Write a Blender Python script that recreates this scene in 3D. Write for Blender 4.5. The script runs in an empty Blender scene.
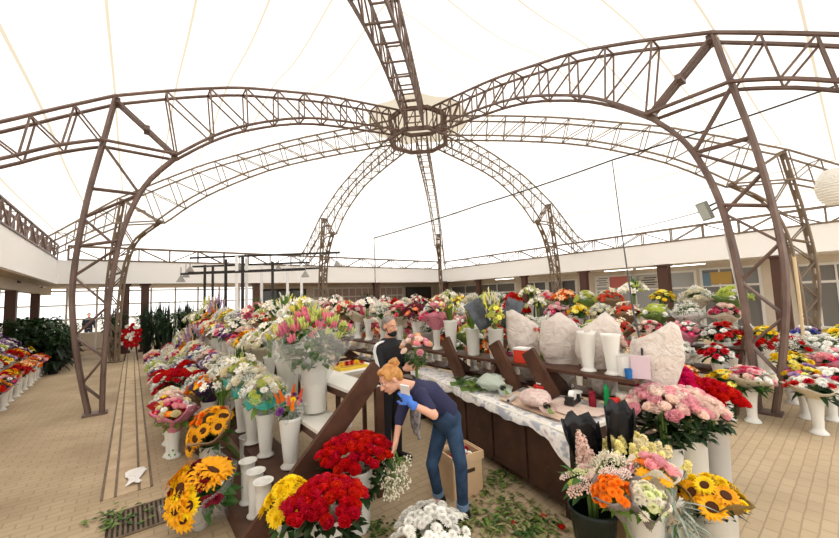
import bpy, math, random
from mathutils import Vector, Matrix, Quaternion
RND = random.Random(7)
SC = bpy.context.scene
COL = SC.collection
R_ = math.radians
PI = math.pi
# ------------------------------------------------------------------ camera model and ground frames
FPX, PIT, ROL, HC = 356.447, R_(4.43), R_(-2.128), 2.0
TH = R_(38.91)
CT, ST = math.cos(TH), math.sin(TH)
HA, HB = 7.70, 9.31            # the hub of the tent in market coordinates
LWALL, RWALL, BWALL, NWALL = -2.39, 18.78, 20.30, -1.70
ZT, ZB, ZF = 4.62, 4.02, 3.05

def G(a, b, z=0.0):
    """market coordinates (a to the right along the back wall, b towards it) to world"""
    return Vector((a*CT - b*ST, a*ST + b*CT, z))

def ray(u, v):
    x, y = u-419.5, v-269.0
    c, s = math.cos(ROL), math.sin(ROL)
    X, Y = x*c+y*s, -x*s+y*c
    d = (X/FPX, 1.0, -Y/FPX)
    cp, sp = math.cos(PIT), math.sin(PIT)
    return d[0], d[1]*cp-d[2]*sp, d[1]*sp+d[2]*cp

def at(u, v, z=0.0):
    d = ray(u, v); t = (z-HC)/d[2]
    return Vector((d[0]*t, d[1]*t, z))

def atd(u, v, Y):
    d = ray(u, v); t = Y/d[1]
    return Vector((d[0]*t, Y, HC+d[2]*t))

def ab(p):
    return (p[0]*CT+p[1]*ST, -p[0]*ST+p[1]*CT)

# ------------------------------------------------------------------ materials
def lin(c):
    out = []
    for x in c[:3]:
        x /= 255.0
        out.append(x/12.92 if x <= .04045 else ((x+.055)/1.055)**2.4)
    return (*out, 1.0)

MATS = {}
def M(name, rgb, rough=.6, var=0.0, metal=0.0, spec=.3, noise=None, trans=0.0, emit=0.0, coat=0.0):
    """procedural material: base colour with per-object variation and/or a noise towards a second colour"""
    if name in MATS: return MATS[name]
    m = bpy.data.materials.new(name); m.use_nodes = True
    nt = m.node_tree; N = nt.nodes; L = nt.links
    bs = N['Principled BSDF']
    bs.inputs['Base Color'].default_value = lin(rgb)
    bs.inputs['Roughness'].default_value = rough
    bs.inputs['Metallic'].default_value = metal
    bs.inputs['Specular IOR Level'].default_value = spec
    src = None
    if noise:
        rgb2, scale = noise
        tc = N.new('ShaderNodeTexCoord'); nz = N.new('ShaderNodeTexNoise')
        nz.inputs['Scale'].default_value = scale; nz.inputs['Detail'].default_value = 3
        L.new(tc.outputs['Object'], nz.inputs['Vector'])
        rp = N.new('ShaderNodeValToRGB')
        rp.color_ramp.elements[0].position = .35; rp.color_ramp.elements[1].position = .68
        rp.color_ramp.elements[0].color = lin(rgb); rp.color_ramp.elements[1].color = lin(rgb2)
        L.new(nz.outputs['Fac'], rp.inputs['Fac']); src = rp.outputs['Color']
    if var:
        oi = N.new('ShaderNodeObjectInfo'); hs = N.new('ShaderNodeHueSaturation')
        mr = N.new('ShaderNodeMapRange')
        mr.inputs['To Min'].default_value = 1-var; mr.inputs['To Max'].default_value = 1+var
        L.new(oi.outputs['Random'], mr.inputs['Value'])
        L.new(mr.outputs['Result'], hs.inputs['Value'])
        mh = N.new('ShaderNodeMapRange')
        mh.inputs['To Min'].default_value = .5-var*.06; mh.inputs['To Max'].default_value = .5+var*.06
        L.new(oi.outputs['Random'], mh.inputs['Value']); L.new(mh.outputs['Result'], hs.inputs['Hue'])
        if src: L.new(src, hs.inputs['Color'])
        else: hs.inputs['Color'].default_value = lin(rgb)
        src = hs.outputs['Color']
    if src: L.new(src, bs.inputs['Base Color'])
    if trans:
        out = N['Material Output']; tr = N.new('ShaderNodeBsdfTranslucent'); mx = N.new('ShaderNodeMixShader')
        if src: L.new(src, tr.inputs['Color'])
        else: tr.inputs['Color'].default_value = lin(rgb)
        mx.inputs['Fac'].default_value = trans
        L.new(bs.outputs[0], mx.inputs[1]); L.new(tr.outputs[0], mx.inputs[2]); L.new(mx.outputs[0], out.inputs['Surface'])
    if emit:
        bs.inputs['Emission Color'].default_value = lin(rgb); bs.inputs['Emission Strength'].default_value = emit
    MATS[name] = m
    return m

def film(name, rgb, alpha=.25):
    """clear plastic film"""
    if name in MATS: return MATS[name]
    m = bpy.data.materials.new(name); m.use_nodes = True
    N = m.node_tree.nodes; L = m.node_tree.links
    bs = N['Principled BSDF']; bs.inputs['Base Color'].default_value = lin(rgb); bs.inputs['Roughness'].default_value = .15
    tr = N.new('ShaderNodeBsdfTransparent'); mx = N.new('ShaderNodeMixShader'); mx.inputs['Fac'].default_value = alpha
    L.new(tr.outputs[0], mx.inputs[1]); L.new(bs.outputs[0], mx.inputs[2]); L.new(mx.outputs[0], N['Material Output'].inputs['Surface'])
    MATS[name] = m
    return m

PETAL = {
 'red': (206,14,28), 'crimson': (120,8,30), 'pink': (250,186,194), 'palepink': (251,228,216), 'butter': (248,234,158), 'palelime': (230,232,176), 'magenta': (214,20,100),
 'rosepink': (226,90,120), 'white': (252,250,242), 'cream': (248,236,190), 'ivory': (246,238,214), 'yellow': (252,214,20), 'lemon': (246,236,110),
 'orange': (250,130,20), 'amber': (250,176,20), 'coral': (240,110,84), 'lilac': (196,160,206), 'purple': (126,60,140), 'blue': (70,80,170),
 'green': (150,176,70), 'lime': (196,206,90), 'burgundy': (108,30,44), 'mauvepink': (232,196,182), 'peach': (250,196,150), 'budpink': (224,120,140), 'budgreen': (196,206,110)}
def PM(c): return M('petal_'+c, PETAL[c], .55, var=.12, trans=.1, spec=.25)
LEAFC = {'dark': (36,62,26), 'mid': (58,92,34), 'light': (108,138,56), 'grey': (170,182,168), 'olive': (104,110,60), 'black': (30,48,30), 'brown': (104,70,60), 'litter': (150,148,96)}
def LM(c): return M('leaf_'+c, LEAFC[c], .5, var=.2, trans=.1, spec=.35)
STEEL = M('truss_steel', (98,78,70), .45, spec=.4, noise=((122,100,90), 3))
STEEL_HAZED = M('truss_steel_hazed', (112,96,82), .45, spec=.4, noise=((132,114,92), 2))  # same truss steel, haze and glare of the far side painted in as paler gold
PLASTIC = M('white_plastic', (240,238,230), .35, var=.04, trans=.12)
PLASTICG = M('grey_plastic', (196,194,190), .4, var=.05)
WOOD = M('dark_wood', (74,48,36), .5, noise=((92,62,46), 6))
WOODT = M('counter_wood', (60,40,30), .5, noise=((76,50,38), 5))
WHITEB = M('white_board', (232,228,218), .5)
BEIGE = M('beige_wall', (226,214,196), .8, noise=((218,206,188), 1.5))
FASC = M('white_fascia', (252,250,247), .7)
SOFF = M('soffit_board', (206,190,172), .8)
DARK = M('dark_metal', (48,44,42), .5)
BROWNCOL = M('brown_column', (84,58,48), .6)

# ------------------------------------------------------------------ mesh builder
class MB:
    def __init__(s): s.v = []; s.f = []; s.m = []; s.sm = []; s.cur = 0; s.smooth = False
    def vert(s, p): s.v.append((p[0], p[1], p[2])); return len(s.v)-1
    def face(s, idx): s.f.append(tuple(idx)); s.m.append(s.cur); s.sm.append(s.smooth)
    def tube(s, p0, p1, r, n=4, r1=None, cap=True):
        s.poly([p0, p1], r, n, r1, cap)
    def poly(s, pts, r, n=4, r1=None, cap=True):
        pts = [Vector(p) for p in pts]; k = len(pts); rings = []
        up = None
        for i, p in enumerate(pts):
            d = (pts[min(i+1, k-1)]-pts[max(i-1, 0)])
            d = d.normalized() if d.length > 1e-9 else Vector((0, 0, 1))
            if up is None:
                up = Vector((0, 0, 1)) if abs(d.z) < .9 else Vector((1, 0, 0))
            x = d.cross(up)
            if x.length < 1e-6: x = d.orthogonal()
            x.normalize(); y = x.cross(d).normalized(); up = y
            rr = r if r1 is None else r+(r1-r)*i/max(1, k-1)
            rings.append([s.vert(p+x*math.cos(2*PI*(j+.5)/n)*rr+y*math.sin(2*PI*(j+.5)/n)*rr) for j in range(n)])
        for i in range(k-1):
            for j in range(n):
                s.face((rings[i][j], rings[i][(j+1) % n], rings[i+1][(j+1) % n], rings[i+1][j]))
        if cap:
            s.face(rings[0][::-1]); s.face(rings[-1])
    def bar(s, p0, p1, w, h, side):
        """box beam from p0 to p1: w along side, h across"""
        p0, p1, side = Vector(p0), Vector(p1), Vector(side).normalized()
        d = (p1-p0).normalized(); u = d.cross(side).normalized()
        q = [s.vert(p+side*w/2*i+u*h/2*j) for p in (p0, p1) for i, j in ((-1, -1), (1, -1), (1, 1), (-1, 1))]
        for f in ((3, 2, 1, 0), (4, 5, 6, 7), (0, 1, 5, 4), (1, 2, 6, 5), (2, 3, 7, 6), (3, 0, 4, 7)): s.face([q[i] for i in f])
    def box(s, c, size, rot=0.0):
        cx, cy, cz = c; a, b, h = size[0]/2, size[1]/2, size[2]/2; cr, sr = math.cos(rot), math.sin(rot)
        q = []
        for z in (-h, h):
            for x, y in ((-a, -b), (a, -b), (a, b), (-a, b)):
                q.append(s.vert((cx+x*cr-y*sr, cy+x*sr+y*cr, cz+z)))
        for f in ((3, 2, 1, 0), (4, 5, 6, 7), (0, 1, 5, 4), (1, 2, 6, 5), (2, 3, 7, 6), (3, 0, 4, 7)): s.face([q[i] for i in f])
    def gbox(s, a0, a1, b0, b1, z0, z1):
        """box in market coordinates"""
        c = G((a0+a1)/2, (b0+b1)/2, (z0+z1)/2); s.box(c, (abs(a1-a0), abs(b1-b0), abs(z1-z0)), TH)
    def lathe(s, prof, n=16, o=(0, 0, 0), close=False, wob=None):
        rings = []
        for i, (r, z) in enumerate(prof):
            rings.append([s.vert((o[0]+r*(wob(j, i) if wob else 1)*math.cos(2*PI*j/n), o[1]+r*(wob(j, i) if wob else 1)*math.sin(2*PI*j/n), o[2]+z)) for j in range(n)])
        for i in range(len(prof)-1):
            for j in range(n):
                s.face((rings[i][j], rings[i][(j+1) % n], rings[i+1][(j+1) % n], rings[i+1][j]))
        if close:
            s.face(rings[0][::-1]); s.face(rings[-1])
    def ball(s, c, r, nu=8, nv=5, mat=None):
        """ellipsoid: r a number or 3 radii, mat a 3x3 rotation"""
        if not hasattr(r, '__len__'): r = (r, r, r)
        rows = []
        for i in range(nv+1):
            ph = PI*i/nv; row = []
            for j in range(nu):
                t = 2*PI*j/nu; p = Vector((math.sin(ph)*math.cos(t)*r[0], math.sin(ph)*math.sin(t)*r[1], math.cos(ph)*r[2]))
                if mat is not None: p = mat @ p
                row.append(s.vert(Vector(c)+p))
                if i in (0, nv): break
            rows.append(row)
        for i in range(nv):
            A, B = rows[i], rows[i+1]
            for j in range(nu):
                k = (j+1) % nu
                if len(A) == 1: s.face((A[0], B[j], B[k]))
                elif len(B) == 1: s.face((A[j], B[0], A[k]))
                else: s.face((A[j], B[j], B[k], A[k]))
    def petals(s, n, prof, wid, ph=0.0, cup=0.0, jit=0.0, rnd=RND):
        for k in range(n):
            t = ph+2*PI*k/n+rnd.uniform(-jit, jit); c, sn = math.cos(t), math.sin(t)
            sc = 1+rnd.uniform(-jit, jit)*.5
            prev = None
            for (r, z), w in zip(prof, wid):
                r *= sc
                row = [s.vert((r*c-o*sn, r*sn+o*c, z+(cup*w if o else 0))) for o in (-w, 0, w)]
                if prev:
                    s.face((prev[0], row[0], row[1], prev[1])); s.face((prev[1], row[1], row[2], prev[2]))
                prev = row
    def leaf(s, base, d, n, L, W, fold=.25, droop=.2):
        d = Vector(d).normalized(); n = Vector(n); x = d.cross(n)
        if x.length < 1e-4: x = d.orthogonal()
        x.normalize(); n = x.cross(d)
        base = Vector(base); prev = None
        for t, w in ((0, .08), (.35, 1.0), (.7, .75), (1, .04)):
            m = base+d*L*t-n*droop*L*t*t
            row = [s.vert(m-x*W*.5*w+n*fold*W*w*.5), s.vert(m), s.vert(m+x*W*.5*w+n*fold*W*w*.5)]
            if prev:
                s.face((prev[0], row[0], row[1], prev[1])); s.face((prev[1], row[1], row[2], prev[2]))
            prev = row
    def add(s, o, mat4):
        """append another builder, transformed"""
        b = len(s.v)
        for p in o.v: s.vert(mat4 @ Vector(p))
        for f, m, sm in zip(o.f, o.m, o.sm):
            s.f.append(tuple(i+b for i in f)); s.m.append(m); s.sm.append(sm)
    def mesh(s, name, mats, smooth=None):
        me = bpy.data.meshes.new(name)
        me.from_pydata(s.v, [], s.f)
        for m in mats: me.materials.append(m)
        me.polygons.foreach_set('material_index', s.m)
        me.polygons.foreach_set('use_smooth', s.sm if smooth is None else [smooth]*len(s.f))
        me.update()
        return me
    def build(s, name, mats, parent=None, smooth=None):
        if not isinstance(mats, (list, tuple)): mats = [mats]
        return link(name, s.mesh(name, mats, smooth), parent)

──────

Nothing outside the span should appear: copy exactly from the line with "spec=.4, noise=((132,114,92), 2))" through the line with "BROWNCOL = M('brown_column', (84,58,48), .6)".

FINISHED EXERCISE:
STEEL_HAZED = M('truss_steel_hazed', (112,96,82), .45, spec=.4, noise=((132,114,92), 2))  # same truss steel, haze and glare of the far side painted in as paler gold
PLASTIC = M('white_plastic', (240,238,230), .35, var=.04, trans=.12)
PLASTICG = M('grey_plastic', (196,194,190), .4, var=.05)
WOOD = M('dark_wood', (74,48,36), .5, noise=((92,62,46), 6))
WOODT = M('counter_wood', (60,40,30), .5, noise=((76,50,38), 5))
WHITEB = M('white_board', (232,228,218), .5)
BEIGE = M('beige_wall', (226,214,196), .8, noise=((218,206,188), 1.5))
FASC = M('white_fascia', (252,250,247), .7)
SOFF = M('soffit_board', (206,190,172), .8)
DARK = M('dark_metal', (48,44,42), .5)
BROWNCOL = M('brown_column', (84,58,48), .6)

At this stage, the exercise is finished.